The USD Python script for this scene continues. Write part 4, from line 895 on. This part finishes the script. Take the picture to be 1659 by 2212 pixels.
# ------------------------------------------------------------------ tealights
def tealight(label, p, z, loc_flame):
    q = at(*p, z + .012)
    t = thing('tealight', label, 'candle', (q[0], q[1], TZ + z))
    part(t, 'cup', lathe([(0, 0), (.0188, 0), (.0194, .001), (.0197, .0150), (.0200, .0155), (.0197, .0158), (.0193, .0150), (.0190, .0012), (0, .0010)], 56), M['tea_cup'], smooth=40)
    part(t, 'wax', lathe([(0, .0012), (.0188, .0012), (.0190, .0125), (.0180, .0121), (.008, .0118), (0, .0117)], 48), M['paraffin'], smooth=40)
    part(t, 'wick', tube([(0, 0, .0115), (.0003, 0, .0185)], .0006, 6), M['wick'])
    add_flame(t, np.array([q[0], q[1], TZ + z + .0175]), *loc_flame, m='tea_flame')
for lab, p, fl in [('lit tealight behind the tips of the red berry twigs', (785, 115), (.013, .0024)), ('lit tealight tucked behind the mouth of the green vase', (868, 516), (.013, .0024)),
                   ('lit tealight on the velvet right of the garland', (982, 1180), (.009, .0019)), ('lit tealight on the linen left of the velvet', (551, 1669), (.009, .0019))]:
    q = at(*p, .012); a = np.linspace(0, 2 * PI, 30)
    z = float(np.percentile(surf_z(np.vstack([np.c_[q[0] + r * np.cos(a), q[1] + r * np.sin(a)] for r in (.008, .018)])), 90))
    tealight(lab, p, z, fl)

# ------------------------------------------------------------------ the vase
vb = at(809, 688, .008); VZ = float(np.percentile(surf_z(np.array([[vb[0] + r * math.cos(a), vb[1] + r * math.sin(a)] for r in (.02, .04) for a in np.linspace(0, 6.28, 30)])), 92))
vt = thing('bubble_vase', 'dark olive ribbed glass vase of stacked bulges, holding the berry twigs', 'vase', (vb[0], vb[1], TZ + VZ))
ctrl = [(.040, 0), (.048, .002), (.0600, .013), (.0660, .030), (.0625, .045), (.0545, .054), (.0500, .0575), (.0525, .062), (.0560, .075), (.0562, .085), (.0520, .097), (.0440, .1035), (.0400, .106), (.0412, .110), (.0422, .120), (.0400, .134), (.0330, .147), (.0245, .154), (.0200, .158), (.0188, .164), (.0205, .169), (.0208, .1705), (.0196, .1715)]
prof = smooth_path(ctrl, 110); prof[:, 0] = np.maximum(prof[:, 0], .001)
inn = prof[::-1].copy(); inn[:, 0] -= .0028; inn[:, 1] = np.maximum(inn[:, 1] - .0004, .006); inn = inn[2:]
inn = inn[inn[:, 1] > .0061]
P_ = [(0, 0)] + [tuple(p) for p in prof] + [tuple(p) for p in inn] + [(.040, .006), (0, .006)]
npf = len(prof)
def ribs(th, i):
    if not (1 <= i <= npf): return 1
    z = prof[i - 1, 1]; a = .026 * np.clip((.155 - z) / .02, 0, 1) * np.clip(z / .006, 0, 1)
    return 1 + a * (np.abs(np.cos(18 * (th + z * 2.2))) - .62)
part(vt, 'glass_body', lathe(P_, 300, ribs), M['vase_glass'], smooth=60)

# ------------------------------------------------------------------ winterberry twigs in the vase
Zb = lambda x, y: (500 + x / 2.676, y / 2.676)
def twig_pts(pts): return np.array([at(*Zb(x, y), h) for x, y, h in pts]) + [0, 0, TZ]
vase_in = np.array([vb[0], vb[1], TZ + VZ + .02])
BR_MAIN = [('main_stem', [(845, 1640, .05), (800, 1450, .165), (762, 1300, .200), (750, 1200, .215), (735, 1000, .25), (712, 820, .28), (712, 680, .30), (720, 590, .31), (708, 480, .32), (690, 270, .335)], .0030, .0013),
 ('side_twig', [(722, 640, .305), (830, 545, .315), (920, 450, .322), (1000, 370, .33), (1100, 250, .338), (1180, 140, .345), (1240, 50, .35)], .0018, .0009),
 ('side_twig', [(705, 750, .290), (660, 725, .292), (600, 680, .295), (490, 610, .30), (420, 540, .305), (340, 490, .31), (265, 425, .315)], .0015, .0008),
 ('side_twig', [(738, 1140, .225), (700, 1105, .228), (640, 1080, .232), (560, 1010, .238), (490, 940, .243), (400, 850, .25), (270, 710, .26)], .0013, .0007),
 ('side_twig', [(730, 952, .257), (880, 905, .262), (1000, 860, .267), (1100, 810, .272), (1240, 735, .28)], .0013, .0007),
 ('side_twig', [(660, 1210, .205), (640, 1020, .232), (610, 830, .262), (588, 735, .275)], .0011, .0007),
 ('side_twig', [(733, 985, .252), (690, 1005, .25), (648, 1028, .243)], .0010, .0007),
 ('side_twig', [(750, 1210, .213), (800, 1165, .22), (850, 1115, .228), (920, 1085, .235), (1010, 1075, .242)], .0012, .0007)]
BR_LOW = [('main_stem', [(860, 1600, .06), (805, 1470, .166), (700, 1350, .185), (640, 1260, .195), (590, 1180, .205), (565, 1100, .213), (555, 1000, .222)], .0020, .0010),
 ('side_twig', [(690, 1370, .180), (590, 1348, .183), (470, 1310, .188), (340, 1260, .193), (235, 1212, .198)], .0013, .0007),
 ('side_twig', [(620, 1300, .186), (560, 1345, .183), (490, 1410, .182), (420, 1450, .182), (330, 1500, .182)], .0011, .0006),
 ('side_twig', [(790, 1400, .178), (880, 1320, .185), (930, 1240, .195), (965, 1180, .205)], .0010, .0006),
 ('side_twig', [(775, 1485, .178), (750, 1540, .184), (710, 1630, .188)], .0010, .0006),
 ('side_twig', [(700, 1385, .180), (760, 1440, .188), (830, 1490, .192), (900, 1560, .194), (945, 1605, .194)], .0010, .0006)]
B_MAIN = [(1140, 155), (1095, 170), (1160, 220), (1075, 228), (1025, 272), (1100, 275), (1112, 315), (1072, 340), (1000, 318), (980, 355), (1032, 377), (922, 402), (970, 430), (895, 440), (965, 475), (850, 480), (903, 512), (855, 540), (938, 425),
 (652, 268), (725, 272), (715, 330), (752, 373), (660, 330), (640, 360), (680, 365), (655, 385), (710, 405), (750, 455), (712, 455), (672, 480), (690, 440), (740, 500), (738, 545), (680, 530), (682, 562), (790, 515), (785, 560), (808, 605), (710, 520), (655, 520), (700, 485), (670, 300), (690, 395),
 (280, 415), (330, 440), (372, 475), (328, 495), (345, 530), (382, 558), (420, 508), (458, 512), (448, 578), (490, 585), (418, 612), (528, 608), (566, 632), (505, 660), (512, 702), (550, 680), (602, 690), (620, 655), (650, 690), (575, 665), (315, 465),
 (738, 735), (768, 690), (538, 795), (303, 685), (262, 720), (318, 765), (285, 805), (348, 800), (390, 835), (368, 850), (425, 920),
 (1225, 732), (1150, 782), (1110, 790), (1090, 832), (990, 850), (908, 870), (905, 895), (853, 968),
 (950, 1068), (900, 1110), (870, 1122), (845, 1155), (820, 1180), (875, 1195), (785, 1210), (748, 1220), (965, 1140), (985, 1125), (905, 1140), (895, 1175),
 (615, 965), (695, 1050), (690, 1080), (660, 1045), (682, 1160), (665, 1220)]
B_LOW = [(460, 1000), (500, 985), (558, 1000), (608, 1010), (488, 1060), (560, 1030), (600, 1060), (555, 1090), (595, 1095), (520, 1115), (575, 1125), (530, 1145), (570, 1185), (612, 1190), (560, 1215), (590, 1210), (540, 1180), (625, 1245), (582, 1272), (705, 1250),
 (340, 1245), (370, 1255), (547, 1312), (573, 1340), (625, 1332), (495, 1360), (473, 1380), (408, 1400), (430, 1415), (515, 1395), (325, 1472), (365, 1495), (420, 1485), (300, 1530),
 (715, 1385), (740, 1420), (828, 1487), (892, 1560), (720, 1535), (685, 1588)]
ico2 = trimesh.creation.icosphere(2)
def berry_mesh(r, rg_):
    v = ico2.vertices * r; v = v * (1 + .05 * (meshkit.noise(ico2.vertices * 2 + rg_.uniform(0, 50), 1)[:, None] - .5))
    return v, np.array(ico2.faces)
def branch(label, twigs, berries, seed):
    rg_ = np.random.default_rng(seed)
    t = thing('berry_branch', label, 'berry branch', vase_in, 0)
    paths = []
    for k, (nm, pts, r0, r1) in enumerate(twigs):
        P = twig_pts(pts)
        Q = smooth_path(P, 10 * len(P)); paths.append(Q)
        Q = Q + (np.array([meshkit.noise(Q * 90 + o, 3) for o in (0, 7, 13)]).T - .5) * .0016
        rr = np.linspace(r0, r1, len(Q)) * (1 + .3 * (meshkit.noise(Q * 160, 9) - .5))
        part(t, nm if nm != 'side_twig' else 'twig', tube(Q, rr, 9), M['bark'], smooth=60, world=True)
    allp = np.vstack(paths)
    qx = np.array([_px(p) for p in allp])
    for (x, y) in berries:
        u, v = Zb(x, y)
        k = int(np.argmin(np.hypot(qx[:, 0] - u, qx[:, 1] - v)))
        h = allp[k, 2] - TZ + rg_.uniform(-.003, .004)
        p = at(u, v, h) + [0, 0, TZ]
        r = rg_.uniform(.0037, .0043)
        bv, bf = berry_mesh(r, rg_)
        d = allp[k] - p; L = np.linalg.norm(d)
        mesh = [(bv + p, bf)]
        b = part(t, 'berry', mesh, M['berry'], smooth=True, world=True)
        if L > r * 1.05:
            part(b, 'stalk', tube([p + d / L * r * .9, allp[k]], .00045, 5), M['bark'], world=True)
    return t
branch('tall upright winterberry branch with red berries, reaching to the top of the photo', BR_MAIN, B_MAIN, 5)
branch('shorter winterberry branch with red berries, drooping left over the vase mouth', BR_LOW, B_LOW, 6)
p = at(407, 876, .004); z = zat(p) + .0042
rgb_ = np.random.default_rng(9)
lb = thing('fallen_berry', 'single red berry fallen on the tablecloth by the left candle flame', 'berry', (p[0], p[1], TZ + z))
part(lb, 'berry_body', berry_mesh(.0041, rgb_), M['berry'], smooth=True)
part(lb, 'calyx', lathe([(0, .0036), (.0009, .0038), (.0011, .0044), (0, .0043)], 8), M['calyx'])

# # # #

▶ _Exercise prompt_
Starting at the top of the data above, repeat every line exactly until the line containing "tealight(lab, p, z, fl)" has been given, then stop.

▶ _Solution to the problem_
The USD Python script for this scene continues. Write part 4, from line 895 on. This part finishes the script. Take the picture to be 1659 by 2212 pixels.
# ------------------------------------------------------------------ tealights
def tealight(label, p, z, loc_flame):
    q = at(*p, z + .012)
    t = thing('tealight', label, 'candle', (q[0], q[1], TZ + z))
    part(t, 'cup', lathe([(0, 0), (.0188, 0), (.0194, .001), (.0197, .0150), (.0200, .0155), (.0197, .0158), (.0193, .0150), (.0190, .0012), (0, .0010)], 56), M['tea_cup'], smooth=40)
    part(t, 'wax', lathe([(0, .0012), (.0188, .0012), (.0190, .0125), (.0180, .0121), (.008, .0118), (0, .0117)], 48), M['paraffin'], smooth=40)
    part(t, 'wick', tube([(0, 0, .0115), (.0003, 0, .0185)], .0006, 6), M['wick'])
    add_flame(t, np.array([q[0], q[1], TZ + z + .0175]), *loc_flame, m='tea_flame')
for lab, p, fl in [('lit tealight behind the tips of the red berry twigs', (785, 115), (.013, .0024)), ('lit tealight tucked behind the mouth of the green vase', (868, 516), (.013, .0024)),
                   ('lit tealight on the velvet right of the garland', (982, 1180), (.009, .0019)), ('lit tealight on the linen left of the velvet', (551, 1669), (.009, .0019))]:
    q = at(*p, .012); a = np.linspace(0, 2 * PI, 30)
    z = float(np.percentile(surf_z(np.vstack([np.c_[q[0] + r * np.cos(a), q[1] + r * np.sin(a)] for r in (.008, .018)])), 90))
    tealight(lab, p, z, fl)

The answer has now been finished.